▸ Instruction
Return only the lines from the top of the data down to the one that holds "return np.array(((px - 512)", both included, without any pictures.

* BEGIN *

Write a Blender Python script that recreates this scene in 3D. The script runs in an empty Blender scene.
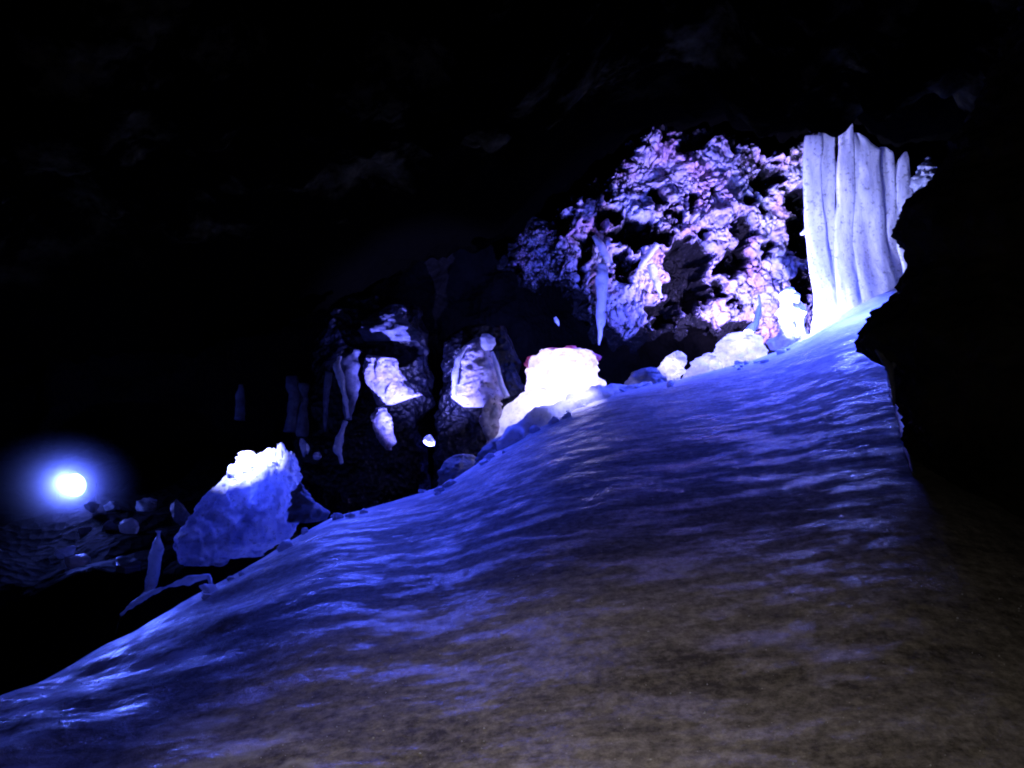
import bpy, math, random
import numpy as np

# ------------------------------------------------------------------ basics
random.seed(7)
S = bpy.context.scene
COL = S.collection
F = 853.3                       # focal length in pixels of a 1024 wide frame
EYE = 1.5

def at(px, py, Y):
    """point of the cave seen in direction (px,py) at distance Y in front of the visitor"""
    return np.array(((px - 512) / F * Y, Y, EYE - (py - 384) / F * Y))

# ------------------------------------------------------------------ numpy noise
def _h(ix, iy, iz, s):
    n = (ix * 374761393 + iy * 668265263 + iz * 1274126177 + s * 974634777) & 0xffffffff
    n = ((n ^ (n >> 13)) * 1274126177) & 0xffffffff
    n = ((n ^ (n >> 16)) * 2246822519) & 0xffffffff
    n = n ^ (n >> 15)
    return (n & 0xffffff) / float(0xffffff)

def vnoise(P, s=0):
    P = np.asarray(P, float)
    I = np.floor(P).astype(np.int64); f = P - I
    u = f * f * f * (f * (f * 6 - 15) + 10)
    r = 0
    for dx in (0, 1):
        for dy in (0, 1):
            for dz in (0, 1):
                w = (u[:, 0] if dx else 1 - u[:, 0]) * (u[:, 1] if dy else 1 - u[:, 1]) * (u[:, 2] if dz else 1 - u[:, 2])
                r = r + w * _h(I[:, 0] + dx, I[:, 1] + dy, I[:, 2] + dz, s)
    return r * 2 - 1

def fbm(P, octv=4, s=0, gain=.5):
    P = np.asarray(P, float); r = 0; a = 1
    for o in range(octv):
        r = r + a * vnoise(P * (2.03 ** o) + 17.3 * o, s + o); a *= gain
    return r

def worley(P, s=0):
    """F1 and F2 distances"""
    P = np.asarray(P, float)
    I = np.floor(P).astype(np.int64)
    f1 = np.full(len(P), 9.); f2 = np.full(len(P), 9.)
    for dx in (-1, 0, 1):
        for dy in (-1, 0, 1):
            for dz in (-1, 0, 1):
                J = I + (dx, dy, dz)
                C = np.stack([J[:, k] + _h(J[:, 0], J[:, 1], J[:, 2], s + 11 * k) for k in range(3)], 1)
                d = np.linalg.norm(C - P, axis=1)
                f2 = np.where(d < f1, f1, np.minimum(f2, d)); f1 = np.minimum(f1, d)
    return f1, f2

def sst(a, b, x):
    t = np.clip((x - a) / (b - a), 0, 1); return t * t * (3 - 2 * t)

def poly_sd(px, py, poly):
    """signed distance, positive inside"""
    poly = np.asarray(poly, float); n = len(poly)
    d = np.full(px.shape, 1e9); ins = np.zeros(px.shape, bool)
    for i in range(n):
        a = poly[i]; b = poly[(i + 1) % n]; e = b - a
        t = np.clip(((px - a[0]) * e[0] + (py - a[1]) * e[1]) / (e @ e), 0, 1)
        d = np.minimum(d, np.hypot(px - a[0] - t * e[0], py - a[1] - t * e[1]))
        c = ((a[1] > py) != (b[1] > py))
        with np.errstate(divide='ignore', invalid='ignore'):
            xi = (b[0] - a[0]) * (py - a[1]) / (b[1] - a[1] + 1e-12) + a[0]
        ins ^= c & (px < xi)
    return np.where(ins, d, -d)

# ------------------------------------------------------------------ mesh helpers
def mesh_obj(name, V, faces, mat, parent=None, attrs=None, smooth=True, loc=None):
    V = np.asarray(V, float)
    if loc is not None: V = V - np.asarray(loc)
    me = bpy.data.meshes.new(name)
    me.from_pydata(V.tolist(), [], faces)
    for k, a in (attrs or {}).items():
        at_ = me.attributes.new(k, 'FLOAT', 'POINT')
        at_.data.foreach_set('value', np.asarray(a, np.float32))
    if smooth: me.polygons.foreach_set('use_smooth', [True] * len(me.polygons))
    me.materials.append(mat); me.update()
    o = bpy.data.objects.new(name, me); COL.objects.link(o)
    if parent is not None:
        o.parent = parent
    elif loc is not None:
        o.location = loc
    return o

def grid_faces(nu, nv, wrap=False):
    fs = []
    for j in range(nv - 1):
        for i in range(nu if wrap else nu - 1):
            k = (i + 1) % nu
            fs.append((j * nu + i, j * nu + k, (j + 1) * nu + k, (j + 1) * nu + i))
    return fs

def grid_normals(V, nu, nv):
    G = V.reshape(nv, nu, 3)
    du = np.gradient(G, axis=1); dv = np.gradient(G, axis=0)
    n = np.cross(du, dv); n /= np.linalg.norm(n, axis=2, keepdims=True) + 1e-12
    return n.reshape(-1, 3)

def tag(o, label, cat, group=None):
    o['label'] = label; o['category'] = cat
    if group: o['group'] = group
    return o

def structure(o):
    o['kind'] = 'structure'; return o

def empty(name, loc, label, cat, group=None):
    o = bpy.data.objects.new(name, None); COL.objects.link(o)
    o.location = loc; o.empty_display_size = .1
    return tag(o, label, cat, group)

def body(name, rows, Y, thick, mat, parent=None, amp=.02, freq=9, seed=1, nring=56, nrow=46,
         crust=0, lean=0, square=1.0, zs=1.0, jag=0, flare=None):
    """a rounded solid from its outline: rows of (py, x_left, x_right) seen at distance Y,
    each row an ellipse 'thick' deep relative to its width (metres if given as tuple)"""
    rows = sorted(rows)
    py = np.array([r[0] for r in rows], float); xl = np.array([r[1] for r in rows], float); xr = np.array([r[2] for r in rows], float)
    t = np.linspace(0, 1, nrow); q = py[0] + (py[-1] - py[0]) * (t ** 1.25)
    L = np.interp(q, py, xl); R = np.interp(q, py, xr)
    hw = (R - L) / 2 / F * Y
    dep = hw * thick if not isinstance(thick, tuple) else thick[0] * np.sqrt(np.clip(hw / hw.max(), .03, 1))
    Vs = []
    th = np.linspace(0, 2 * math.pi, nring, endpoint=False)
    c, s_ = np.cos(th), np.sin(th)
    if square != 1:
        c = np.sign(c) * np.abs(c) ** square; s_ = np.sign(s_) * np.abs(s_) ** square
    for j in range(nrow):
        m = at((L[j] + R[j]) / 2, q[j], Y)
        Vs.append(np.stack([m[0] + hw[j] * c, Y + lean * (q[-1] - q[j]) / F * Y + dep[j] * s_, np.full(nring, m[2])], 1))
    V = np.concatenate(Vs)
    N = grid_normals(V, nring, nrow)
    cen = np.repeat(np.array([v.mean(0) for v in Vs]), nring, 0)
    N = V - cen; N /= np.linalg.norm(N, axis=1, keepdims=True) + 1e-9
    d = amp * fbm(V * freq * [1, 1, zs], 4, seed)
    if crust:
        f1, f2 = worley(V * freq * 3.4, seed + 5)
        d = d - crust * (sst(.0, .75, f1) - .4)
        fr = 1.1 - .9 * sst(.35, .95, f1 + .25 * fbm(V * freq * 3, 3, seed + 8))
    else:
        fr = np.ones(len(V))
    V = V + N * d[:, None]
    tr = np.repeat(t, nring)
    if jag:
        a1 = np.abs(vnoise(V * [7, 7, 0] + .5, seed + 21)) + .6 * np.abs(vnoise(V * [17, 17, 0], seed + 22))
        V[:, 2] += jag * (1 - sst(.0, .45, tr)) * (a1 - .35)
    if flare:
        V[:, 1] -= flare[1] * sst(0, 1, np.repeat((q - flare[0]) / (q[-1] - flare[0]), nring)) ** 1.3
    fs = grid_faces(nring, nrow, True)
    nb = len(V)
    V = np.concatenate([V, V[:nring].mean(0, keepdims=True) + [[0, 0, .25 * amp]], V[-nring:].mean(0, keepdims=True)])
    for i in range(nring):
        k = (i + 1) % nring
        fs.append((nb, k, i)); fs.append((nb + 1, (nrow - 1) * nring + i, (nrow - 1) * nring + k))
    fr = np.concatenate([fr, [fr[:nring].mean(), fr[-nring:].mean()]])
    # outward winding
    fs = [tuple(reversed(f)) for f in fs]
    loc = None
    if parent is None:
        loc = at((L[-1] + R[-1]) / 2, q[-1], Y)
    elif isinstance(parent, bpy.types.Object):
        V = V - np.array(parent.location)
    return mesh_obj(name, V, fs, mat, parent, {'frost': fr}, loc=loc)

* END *

▸ Response below
Write a Blender Python script that recreates this scene in 3D. The script runs in an empty Blender scene.
import bpy, math, random
import numpy as np

# ------------------------------------------------------------------ basics
random.seed(7)
S = bpy.context.scene
COL = S.collection
F = 853.3                       # focal length in pixels of a 1024 wide frame
EYE = 1.5

def at(px, py, Y):
    """point of the cave seen in direction (px,py) at distance Y in front of the visitor"""
    return np.array(((px - 512) / F * Y, Y, EYE - (py - 384) / F * Y))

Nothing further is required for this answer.